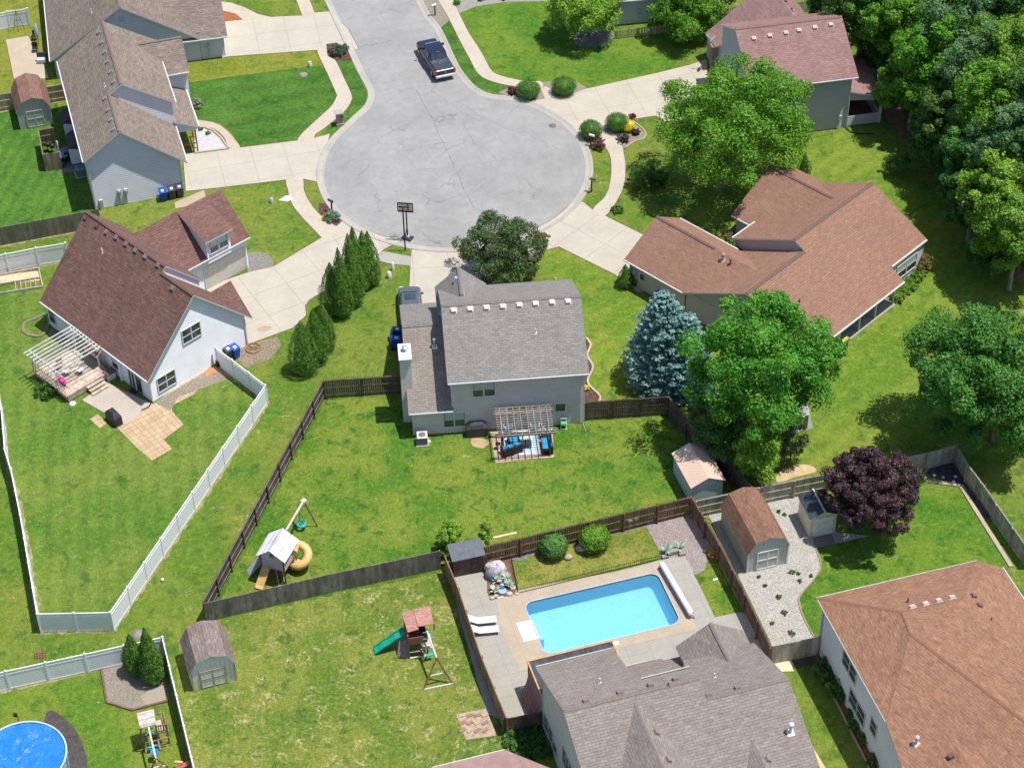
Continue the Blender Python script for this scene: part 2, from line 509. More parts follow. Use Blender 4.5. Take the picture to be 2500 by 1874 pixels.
class House:
    """a thing: Empty at frame origin; parts are built in its local (u, v, z)"""

    def __init__(s, name, label, fr, shing, wallm, trim=WHITE, cat='house'):
        s.fr = fr; s.e = thing(name, label, cat, fr.o, fr.a)
        s.R = MB(); s.W = MB(); s.shing = shing; s.wallm = wallm; s.trim = trim; s.G = Gutters(s); s.ridges = True; c_ = CAPS.get(shing.name, (.16, .11, .09)); s.capm = plain('cap_' + shing.name, c_, .9, .15, 6.0, .1)
        s.vents = []; s.pl = {}

    def face(s, pts, t=.14, key=None, mi=0):
        pts = [Vector(p) for p in pts]; n = Vector((0, 0, 0))
        for i in range(len(pts)):
            a, b = pts[i], pts[(i + 1) % len(pts)]
            n += a.cross(b)
        n.normalize()
        if n.z < 0: pts.reverse(); n = -n
        e = Vector((0, 0, 1)).cross(n)
        e = e.normalized() if e.length > 1e-4 else Vector((1, 0, 0))
        g = n.cross(e)
        k = len(pts)
        uv = [(p.dot(e), p.dot(g)) for p in pts]
        vs = pts + [p - Vector((0, 0, t)) for p in pts]
        fs = [tuple(range(k)), tuple(reversed(range(k, 2 * k)))] + [(i, k + i, k + (i + 1) % k, (i + 1) % k) for i in range(k)]
        s.R.add(vs, fs, [mi] + [1] * (k + 1), [uv] + [[(0, 0)] * len(f) for f in fs[1:]])
        pw = (s.fr.m @ pts[0], (s.fr.m.to_3x3() @ n).normalized())
        if key: s.pl[key] = pw
        return pw

    def block(s, axis, a0, ar, a1, z0, zr, z1, b0, b1, oh0=.35, oh1=.35, ob0=.3, ob1=.3, key='', walls=True, zb=0.0,
              cut=None, gut=(1, 1), mlo=0):
        """gabled block: eaves at a0 / a1 (heights z0 / z1), ridge at ar (zr), running b0..b1"""
        def q(a, b, z): return (a, b, z) if axis == 'u' else (b, a, z)
        if walls:
            prof = [(a0, zb), (a1, zb), (a1, z1 - .08), (ar, zr - .08), (a0, z0 - .08)]
            s.W.extr([q(a, b0, z) for a, z in prof], Vector(q(0, b1 - b0, 0)))
        s0 = (zr - z0) / (ar - a0); s1 = (zr - z1) / (a1 - ar)
        A = (a0 - oh0, z0 - s0 * oh0); B = (a1 + oh1, z1 - s1 * oh1)
        c0, c1 = b0 - ob0, b1 + ob1
        p = s.face([q(A[0], c0, A[1]), q(ar, c0, zr), q(ar, c1, zr), q(A[0], c1, A[1])], key=key + 'lo', mi=mlo)
        r = s.face([q(B[0], c0, B[1]), q(ar, c0, zr), q(ar, c1, zr), q(B[0], c1, B[1])], key=key + 'hi')
        for on, (a, z), sg in ((gut[0], A, -1), (gut[1], B, 1)):
            if on:
                s.G.beam(q(a + sg * .05, c0 + .03, z - .05), q(a + sg * .05, c1 - .03, z - .05), .09, .09)
        if s.ridges: s.ridge(q(ar, c0 + .02, zr), q(ar, c1 - .02, zr))
        return p, r

    def ridge(s, a, b, w_=.3, lift=.05):
        m = MB(); a = Vector(a) + Vector((0, 0, lift)); b = Vector(b) + Vector((0, 0, lift)); d = (b - a).normalized(); q = d.cross(Vector((0, 0, 1))).normalized() * w_ / 2
        n_ = max(1, int((b - a).length / .3))
        for i in range(n_):
            p0 = a.lerp(b, i / n_); p1 = a.lerp(b, (i + 1) / n_); t0, t1 = Vector((0, 0, .0)), Vector((0, 0, .018))
            dn = Vector((0, 0, w_ * .25))
            m.add([p0 + t0, p1 + t1, p1 + q - dn + t1, p0 + q - dn + t0, p0 - q - dn + t0, p1 - q - dn + t1, p0 + q - dn - Vector((0, 0, .06)), p1 + q - dn - Vector((0, 0, .06)), p0 - q - dn - Vector((0, 0, .06)), p1 - q - dn - Vector((0, 0, .06))],
                  [(0, 3, 2, 1), (0, 1, 5, 4), (3, 6, 7, 2), (4, 5, 9, 8), (1, 2, 7, 9, 5), (0, 4, 8, 6, 3)])
        m.build('ridge_cap', s.capm, s.e)

    def vent(s, k, x, y, plane, m, d=(.34, .3, .14), name='roof_vent', kind='box'):
        w_ = onplane(k, x, y, s.pl[plane] if isinstance(plane, str) else plane)
        s.vents.append((s.fr.i @ w_, s.fr.m.to_3x3().inverted() @ (s.pl[plane] if isinstance(plane, str) else plane)[1], m, d, name, kind))

    def window(s, p, wd, z0, z1, facing, m=None, sash=2, blind=None, name='window'):
        """facing: local angle of outward normal; p: (u,v) centre on wall"""
        mat = Matrix.Translation((p[0], p[1], 0)) @ Matrix.Rotation(facing, 4, 'Z')  # local x = outward
        g = MB(); g.M = mat
        g.box((.0, 0, z0), (.04, wd, z1 - z0))
        w_ = g.build(name, glass(), s.e)
        fmb = MB(); fmb.M = mat; t = .08
        h = z1 - z0
        fmb.box((.02, 0, z0 - t), (.09, wd + 2 * t, t)); fmb.box((.02, 0, z1), (.09, wd + 2 * t, t))
        fmb.box((.02, -wd / 2 - t / 2, z0), (.09, t, h)); fmb.box((.02, wd / 2 + t / 2, z0), (.09, t, h))
        for i in range(1, sash): fmb.box((.02, -wd / 2 + wd * i / sash, z0), (.08, .09, h))
        if h > .8: fmb.box((.02, 0, z0 + h / 2 - .025), (.065, wd, .05))
        fmb.build('window_frame', s.trim, w_)
        if blind:
            bl = MB(); bl.M = mat
            for i in range(sash):
                cy = -wd / 2 + wd * (i + .5) / sash
                bl.box((.012, cy, z0 + h / 2 + .04), (.04, wd / sash - .12, h / 2 - .06))
            bl.build('window_blind', blind, w_)
        return w_

    def door(s, p, wd, z0, z1, facing, m, name='door', ribs=0):
        mat = Matrix.Translation((p[0], p[1], 0)) @ Matrix.Rotation(facing, 4, 'Z')
        g = MB(); g.M = mat; g.box((.0, 0, z0), (.06, wd, z1 - z0))
        if ribs:
            for i in range(1, ribs): g.box((.03, 0, z0 + (z1 - z0) * i / ribs - .012), (.012, wd, .02))
        d = g.build(name, m, s.e)
        fm = MB(); fm.M = mat
        for sg in (-1, 1): fm.box((.02, sg * (wd / 2 + .05), z0), (.09, .1, z1 - z0 + .1))
        fm.box((.02, 0, z1), (.09, wd, .1))
        fm.build('door_frame', s.trim, d)
        return d

    def downspout(s, p, z):
        m = MB(); m.box((p[0], p[1], .1), (.09, .07, z - .1)); m.build('downspout', s.trim, s.e)

    def done(s, alt=None):
        r = s.R.build('roof', [s.shing, s.trim, alt or s.shing], s.e)
        if s.W.v: s.W.build('wall', s.wallm, s.e)
        cache = {}
        for p, n, m, d, name, kind in s.vents:
            key = (m.name, d, kind, tuple(round(x, 3) for x in n))
            if key not in cache:
                b = MB()
                q = Vector((0, 0, 1)).rotation_difference(n).to_matrix().to_4x4()
                # turn the box so that it is square to the slope
                e = Vector((0, 0, 1)).cross(n).normalized() if n.z < .999 else Vector((1, 0, 0))
                g = n.cross(e); rot = Matrix((e, g, n)).transposed().to_4x4()
                if kind == 'box':
                    b.M = rot; b.box((0, 0, 0), (d[0] * 1.35, d[1] * 1.35, .012)); b.box((0, 0, .012), d)
                elif kind == 'pipe':
                    b.tube([(0, 0, -.05), (0, 0, d[2])], d[0]); b.M = rot; b.box((0, 0, 0), (d[0] * 4, d[0] * 4, .015))
                elif kind == 'flue':
                    b.tube([(0, 0, -.05), (0, 0, d[2])], d[0]); b.lathe((0, 0, d[2]), [(d[0] * 1.8, 0), (d[0] * 1.8, .06), (.02, .14)], 12)
                    b.M = rot; b.box((0, 0, 0), (d[0] * 4.5, d[0] * 4.5, .02))
                o = b.build(name, m, r); cache[key] = o
            else:
                o = cache[key].copy(); col.objects.link(o)
            o.location = p
        return s.e


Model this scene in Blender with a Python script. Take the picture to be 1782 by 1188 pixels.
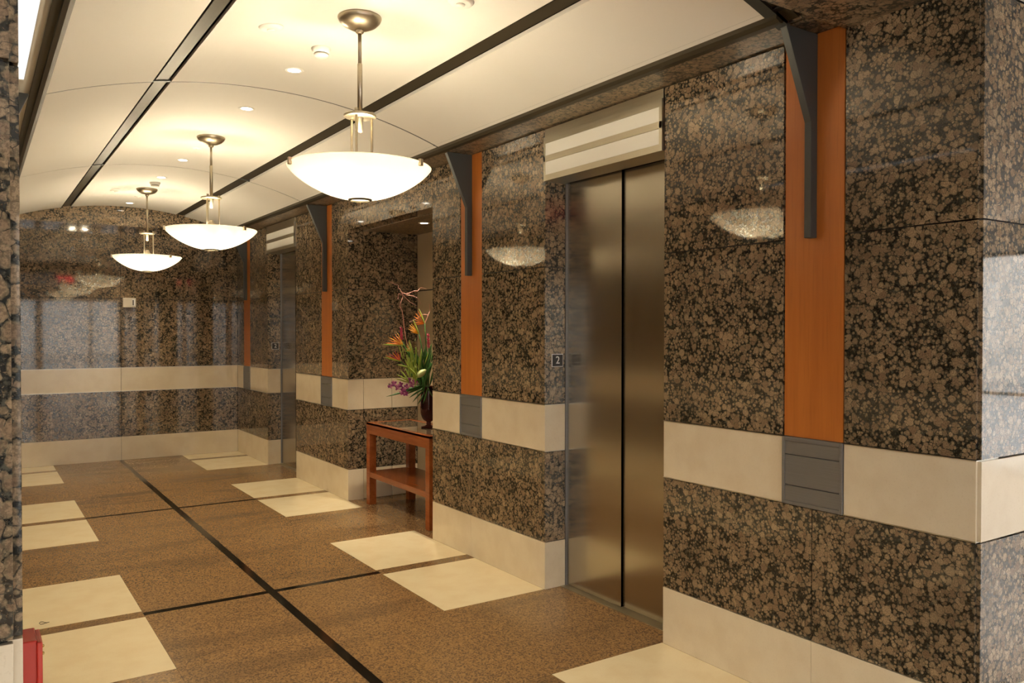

····················

__TASK OBJECTIVE__. Reproduce exactly the run of lines that opens the listing and closes with the line holding "thing: Empty at". Pictures are excluded.

__SOLUTION__.
Continue the Blender Python script for this scene: part 2, from line 509. More parts follow. Use Blender 4.5. Take the picture to be 2500 by 1874 pixels.
class House:
    """a thing: Empty at frame origin; parts are built in its local (u, v, z)"""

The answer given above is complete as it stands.